» SHORT PROBLEM
Please set down all the lines beneath this one exactly, without the pictures.

— Begin DATA PROVIDED —

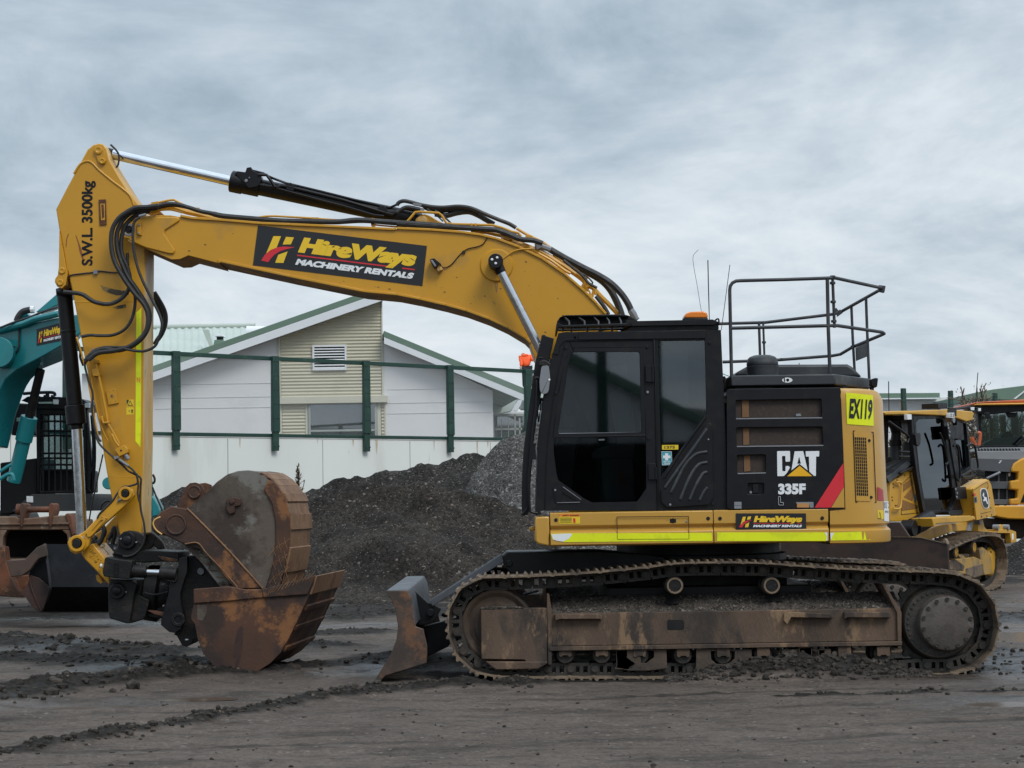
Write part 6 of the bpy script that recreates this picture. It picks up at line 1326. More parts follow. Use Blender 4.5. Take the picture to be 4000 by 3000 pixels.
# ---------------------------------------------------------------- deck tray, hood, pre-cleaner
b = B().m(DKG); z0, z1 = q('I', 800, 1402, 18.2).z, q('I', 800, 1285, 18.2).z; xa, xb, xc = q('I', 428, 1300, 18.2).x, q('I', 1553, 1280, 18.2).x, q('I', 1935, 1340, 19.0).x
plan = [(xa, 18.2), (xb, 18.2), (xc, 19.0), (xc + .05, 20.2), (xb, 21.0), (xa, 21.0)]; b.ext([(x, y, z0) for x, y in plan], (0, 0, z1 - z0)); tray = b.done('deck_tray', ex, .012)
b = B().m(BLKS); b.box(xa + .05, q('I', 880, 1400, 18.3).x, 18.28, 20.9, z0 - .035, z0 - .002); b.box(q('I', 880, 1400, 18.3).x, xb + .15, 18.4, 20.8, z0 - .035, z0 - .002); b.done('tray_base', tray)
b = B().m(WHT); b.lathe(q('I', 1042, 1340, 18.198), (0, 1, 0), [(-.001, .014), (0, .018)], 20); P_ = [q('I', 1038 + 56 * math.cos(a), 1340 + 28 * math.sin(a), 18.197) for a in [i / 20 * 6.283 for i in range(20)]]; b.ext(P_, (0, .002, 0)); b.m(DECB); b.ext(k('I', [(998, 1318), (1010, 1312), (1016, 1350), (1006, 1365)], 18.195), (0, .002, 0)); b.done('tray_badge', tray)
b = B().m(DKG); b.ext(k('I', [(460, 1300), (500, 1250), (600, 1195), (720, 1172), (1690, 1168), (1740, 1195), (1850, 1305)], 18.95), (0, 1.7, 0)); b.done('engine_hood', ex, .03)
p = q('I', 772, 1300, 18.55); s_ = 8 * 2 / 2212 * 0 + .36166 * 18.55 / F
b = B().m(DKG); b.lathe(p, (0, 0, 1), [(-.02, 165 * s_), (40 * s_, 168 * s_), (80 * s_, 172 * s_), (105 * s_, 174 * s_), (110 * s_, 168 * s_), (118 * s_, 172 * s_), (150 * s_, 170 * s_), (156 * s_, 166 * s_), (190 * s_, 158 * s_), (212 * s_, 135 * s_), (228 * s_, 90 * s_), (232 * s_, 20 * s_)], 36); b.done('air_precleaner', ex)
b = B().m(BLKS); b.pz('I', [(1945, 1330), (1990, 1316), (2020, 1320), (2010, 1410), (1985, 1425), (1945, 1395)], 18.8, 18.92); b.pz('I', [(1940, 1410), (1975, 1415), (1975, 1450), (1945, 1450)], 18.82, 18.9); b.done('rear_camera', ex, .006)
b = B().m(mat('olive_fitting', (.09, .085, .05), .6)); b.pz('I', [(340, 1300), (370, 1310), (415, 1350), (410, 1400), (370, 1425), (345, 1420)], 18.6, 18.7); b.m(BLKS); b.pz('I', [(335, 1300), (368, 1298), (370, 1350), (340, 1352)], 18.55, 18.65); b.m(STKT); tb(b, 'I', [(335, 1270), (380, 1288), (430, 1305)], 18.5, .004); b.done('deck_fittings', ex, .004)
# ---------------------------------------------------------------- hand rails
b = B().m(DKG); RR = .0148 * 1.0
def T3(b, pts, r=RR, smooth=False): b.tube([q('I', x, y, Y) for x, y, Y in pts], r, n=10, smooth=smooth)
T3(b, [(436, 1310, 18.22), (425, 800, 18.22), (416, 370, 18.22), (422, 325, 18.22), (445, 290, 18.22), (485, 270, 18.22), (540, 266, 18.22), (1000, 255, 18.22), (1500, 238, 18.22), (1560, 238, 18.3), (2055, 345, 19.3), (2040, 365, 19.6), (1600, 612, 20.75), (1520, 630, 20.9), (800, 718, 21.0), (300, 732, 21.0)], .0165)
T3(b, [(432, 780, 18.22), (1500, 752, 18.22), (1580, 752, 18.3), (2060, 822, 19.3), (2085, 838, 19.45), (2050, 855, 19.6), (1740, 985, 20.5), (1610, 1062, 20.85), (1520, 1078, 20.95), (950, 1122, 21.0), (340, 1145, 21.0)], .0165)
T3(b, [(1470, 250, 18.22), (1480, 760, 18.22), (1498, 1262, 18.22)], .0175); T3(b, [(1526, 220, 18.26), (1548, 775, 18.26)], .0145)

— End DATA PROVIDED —

» RESULT BELOW
Write part 6 of the bpy script that recreates this picture. It picks up at line 1326. More parts follow. Use Blender 4.5. Take the picture to be 4000 by 3000 pixels.
# ---------------------------------------------------------------- deck tray, hood, pre-cleaner
b = B().m(DKG); z0, z1 = q('I', 800, 1402, 18.2).z, q('I', 800, 1285, 18.2).z; xa, xb, xc = q('I', 428, 1300, 18.2).x, q('I', 1553, 1280, 18.2).x, q('I', 1935, 1340, 19.0).x
plan = [(xa, 18.2), (xb, 18.2), (xc, 19.0), (xc + .05, 20.2), (xb, 21.0), (xa, 21.0)]; b.ext([(x, y, z0) for x, y in plan], (0, 0, z1 - z0)); tray = b.done('deck_tray', ex, .012)
b = B().m(BLKS); b.box(xa + .05, q('I', 880, 1400, 18.3).x, 18.28, 20.9, z0 - .035, z0 - .002); b.box(q('I', 880, 1400, 18.3).x, xb + .15, 18.4, 20.8, z0 - .035, z0 - .002); b.done('tray_base', tray)
b = B().m(WHT); b.lathe(q('I', 1042, 1340, 18.198), (0, 1, 0), [(-.001, .014), (0, .018)], 20); P_ = [q('I', 1038 + 56 * math.cos(a), 1340 + 28 * math.sin(a), 18.197) for a in [i / 20 * 6.283 for i in range(20)]]; b.ext(P_, (0, .002, 0)); b.m(DECB); b.ext(k('I', [(998, 1318), (1010, 1312), (1016, 1350), (1006, 1365)], 18.195), (0, .002, 0)); b.done('tray_badge', tray)
b = B().m(DKG); b.ext(k('I', [(460, 1300), (500, 1250), (600, 1195), (720, 1172), (1690, 1168), (1740, 1195), (1850, 1305)], 18.95), (0, 1.7, 0)); b.done('engine_hood', ex, .03)
p = q('I', 772, 1300, 18.55); s_ = 8 * 2 / 2212 * 0 + .36166 * 18.55 / F
b = B().m(DKG); b.lathe(p, (0, 0, 1), [(-.02, 165 * s_), (40 * s_, 168 * s_), (80 * s_, 172 * s_), (105 * s_, 174 * s_), (110 * s_, 168 * s_), (118 * s_, 172 * s_), (150 * s_, 170 * s_), (156 * s_, 166 * s_), (190 * s_, 158 * s_), (212 * s_, 135 * s_), (228 * s_, 90 * s_), (232 * s_, 20 * s_)], 36); b.done('air_precleaner', ex)
b = B().m(BLKS); b.pz('I', [(1945, 1330), (1990, 1316), (2020, 1320), (2010, 1410), (1985, 1425), (1945, 1395)], 18.8, 18.92); b.pz('I', [(1940, 1410), (1975, 1415), (1975, 1450), (1945, 1450)], 18.82, 18.9); b.done('rear_camera', ex, .006)
b = B().m(mat('olive_fitting', (.09, .085, .05), .6)); b.pz('I', [(340, 1300), (370, 1310), (415, 1350), (410, 1400), (370, 1425), (345, 1420)], 18.6, 18.7); b.m(BLKS); b.pz('I', [(335, 1300), (368, 1298), (370, 1350), (340, 1352)], 18.55, 18.65); b.m(STKT); tb(b, 'I', [(335, 1270), (380, 1288), (430, 1305)], 18.5, .004); b.done('deck_fittings', ex, .004)
# ---------------------------------------------------------------- hand rails
b = B().m(DKG); RR = .0148 * 1.0
def T3(b, pts, r=RR, smooth=False): b.tube([q('I', x, y, Y) for x, y, Y in pts], r, n=10, smooth=smooth)
T3(b, [(436, 1310, 18.22), (425, 800, 18.22), (416, 370, 18.22), (422, 325, 18.22), (445, 290, 18.22), (485, 270, 18.22), (540, 266, 18.22), (1000, 255, 18.22), (1500, 238, 18.22), (1560, 238, 18.3), (2055, 345, 19.3), (2040, 365, 19.6), (1600, 612, 20.75), (1520, 630, 20.9), (800, 718, 21.0), (300, 732, 21.0)], .0165)
T3(b, [(432, 780, 18.22), (1500, 752, 18.22), (1580, 752, 18.3), (2060, 822, 19.3), (2085, 838, 19.45), (2050, 855, 19.6), (1740, 985, 20.5), (1610, 1062, 20.85), (1520, 1078, 20.95), (950, 1122, 21.0), (340, 1145, 21.0)], .0165)
T3(b, [(1470, 250, 18.22), (1480, 760, 18.22), (1498, 1262, 18.22)], .0175); T3(b, [(1526, 220, 18.26), (1548, 775, 18.26)], .0145)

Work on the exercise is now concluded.